(begin)

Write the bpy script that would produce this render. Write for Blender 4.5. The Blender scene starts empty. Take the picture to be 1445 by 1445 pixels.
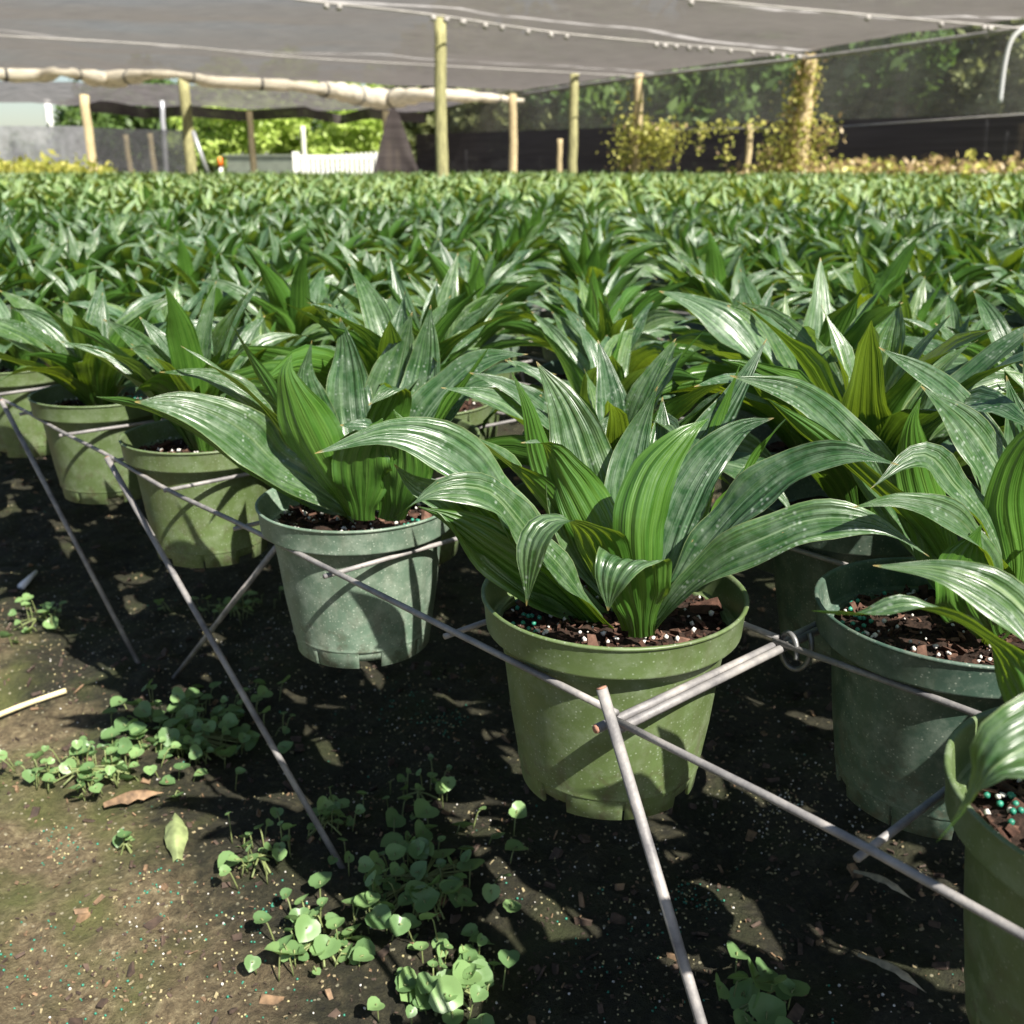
import bpy, math, random
import numpy as np
from math import radians, sin, cos, pi

S = bpy.context.scene
COL = S.collection
CAMH = 0.62
F = 1449.0 / 1445.0
TH = math.atan((722.5 - 235) / 1449.0)

# ------------------------------------------------------------------ camera
cd = bpy.data.cameras.new('camera')
cam = bpy.data.objects.new('camera', cd)
COL.objects.link(cam)
cam.location = (0, 0, CAMH)
cam.rotation_euler = (pi / 2 - TH, 0, 0)
cd.sensor_width = 36
cd.lens = 36 * F
cd.clip_start = 0.02
cd.clip_end = 2000
cd.dof.use_dof = True
cd.dof.focus_distance = 0.62
cd.dof.aperture_fstop = 14.0
S.camera = cam

# ------------------------------------------------------------------ sky, sun, exposure
SUN_EL = 48.0
SUN_H = (0.62, -0.785)           # horizontal direction towards the sun
w = bpy.data.worlds.new('World'); S.world = w; w.use_nodes = True
nt = w.node_tree
bg = nt.nodes['Background']
sky = nt.nodes.new('ShaderNodeTexSky'); sky.sky_type = 'NISHITA'
sky.sun_disc = False
sky.sun_elevation = radians(SUN_EL)
sky.sun_rotation = math.atan2(SUN_H[0], SUN_H[1])
nt.links.new(sky.outputs[0], bg.inputs[0])
bg.inputs[1].default_value = 0.05
sd = bpy.data.lights.new('sun', 'SUN'); so = bpy.data.objects.new('sun', sd); COL.objects.link(so)
sd.energy = 5.0; sd.angle = radians(0.5); sd.color = (1, .95, .86)
from mathutils import Vector
sv = Vector((SUN_H[0] * cos(radians(SUN_EL)), SUN_H[1] * cos(radians(SUN_EL)), sin(radians(SUN_EL))))
so.rotation_euler = sv.to_track_quat('Z', 'Y').to_euler()
so.location = (3, -4, 8)
S.view_settings.view_transform = 'Standard'
S.view_settings.look = 'None'
S.view_settings.exposure = 1.38
S.view_settings.gamma = 1
S.cycles.max_bounces = 8
S.cycles.transparent_max_bounces = 24
S.cycles.use_denoising = True

# ------------------------------------------------------------------ helpers
def ray(x, y):
    u = (x - 722.5) / 1449.0; v = (y - 722.5) / 1449.0
    c, s = cos(TH), sin(TH)
    return np.array([u, c - v * s, -s - v * c])
def at_z(x, y, z):
    d = ray(x, y); t = (z - CAMH) / d[2]
    p = d * t; p[2] += CAMH; return p
def at_y(x, y, Y):
    d = ray(x, y); p = d * (Y / d[1]); p[2] += CAMH; return p

def tag(o, label=None, cat=None, group=None, kind=None):
    if label: o['label'] = label
    if cat: o['category'] = cat
    if group: o['group'] = group
    if kind: o['kind'] = kind
    return o
def empty(name, loc, rz=0, label=None, cat=None, group=None):
    o = bpy.data.objects.new(name, None); COL.objects.link(o)
    o.location = loc; o.rotation_euler = (0, 0, rz); o.empty_display_size = .05
    return tag(o, label, cat, group)
def link(name, me, parent=None, loc=(0, 0, 0)):
    o = bpy.data.objects.new(name, me); COL.objects.link(o); o.parent = parent; o.location = loc
    return o

class MB:
    """collects polygons (all verts / quads / tris) for one mesh"""
    def __init__(s):
        s.v = []; s.f = []; s.m = []; s.uv = []; s.at = []; s.n = 0; s.sm = []
    def add(s, V, Fq, mi=0, uv=None, at=None, smooth=True):
        V = np.asarray(V, float).reshape(-1, 3)
        s.v.append(V)
        for f in Fq: s.f.append(tuple(int(i) + s.n for i in f))
        s.m += [mi] * len(Fq); s.sm += [smooth] * len(Fq)
        s.uv.append(np.zeros((len(V), 2)) if uv is None else uv)
        s.at.append(np.full(len(V), random.random()) if at is None else np.full(len(V), at))
        s.n += len(V)
        return s
    def mesh(s, name, mats):
        me = bpy.data.meshes.new(name)
        V = np.concatenate(s.v)
        me.from_pydata(V.tolist(), [], s.f)
        if not isinstance(mats, (list, tuple)): mats = [mats]
        for m in mats: me.materials.append(m)
        me.polygons.foreach_set('material_index', s.m)
        me.polygons.foreach_set('use_smooth', s.sm)
        lv = np.zeros(len(me.loops), int); me.loops.foreach_get('vertex_index', lv)
        ul = me.uv_layers.new(name='UVMap')
        ul.data.foreach_set('uv', np.concatenate(s.uv)[lv].ravel())
        a = me.attributes.new('rnd', 'FLOAT', 'POINT')
        a.data.foreach_set('value', np.concatenate(s.at))
        me.update(); me.validate()
        return me
    def build(s, name, mats, parent=None, loc=(0, 0, 0)):
        return link(name, s.mesh(name, mats), parent, loc)

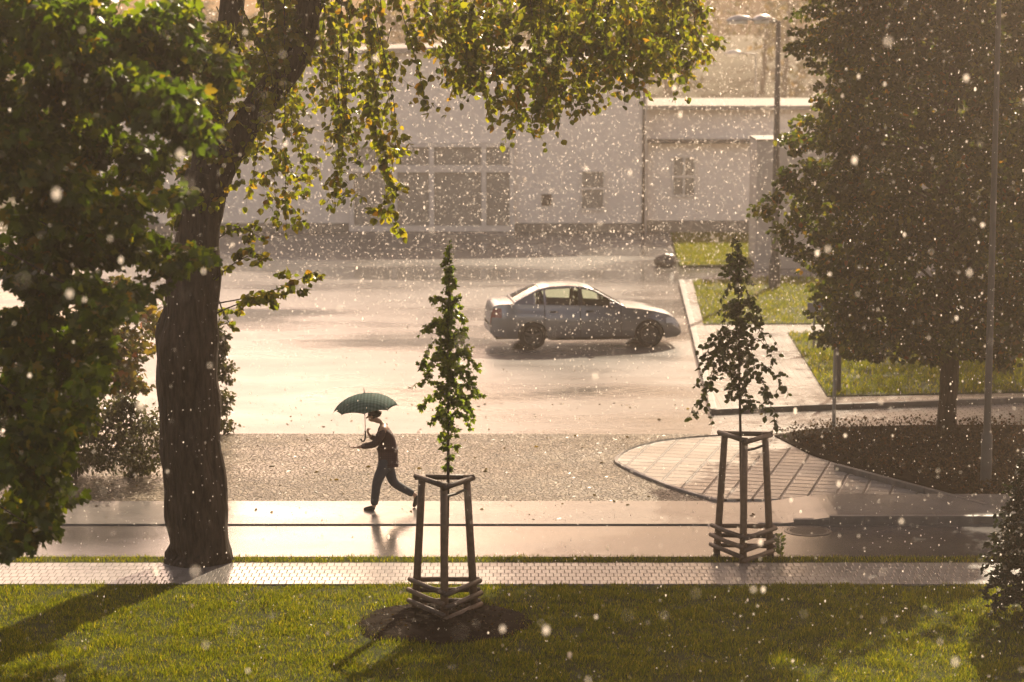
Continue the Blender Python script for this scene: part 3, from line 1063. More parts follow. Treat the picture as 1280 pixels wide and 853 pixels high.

(end)

Identify how many lines in the entries above include the string "scene", then state that number alone.

3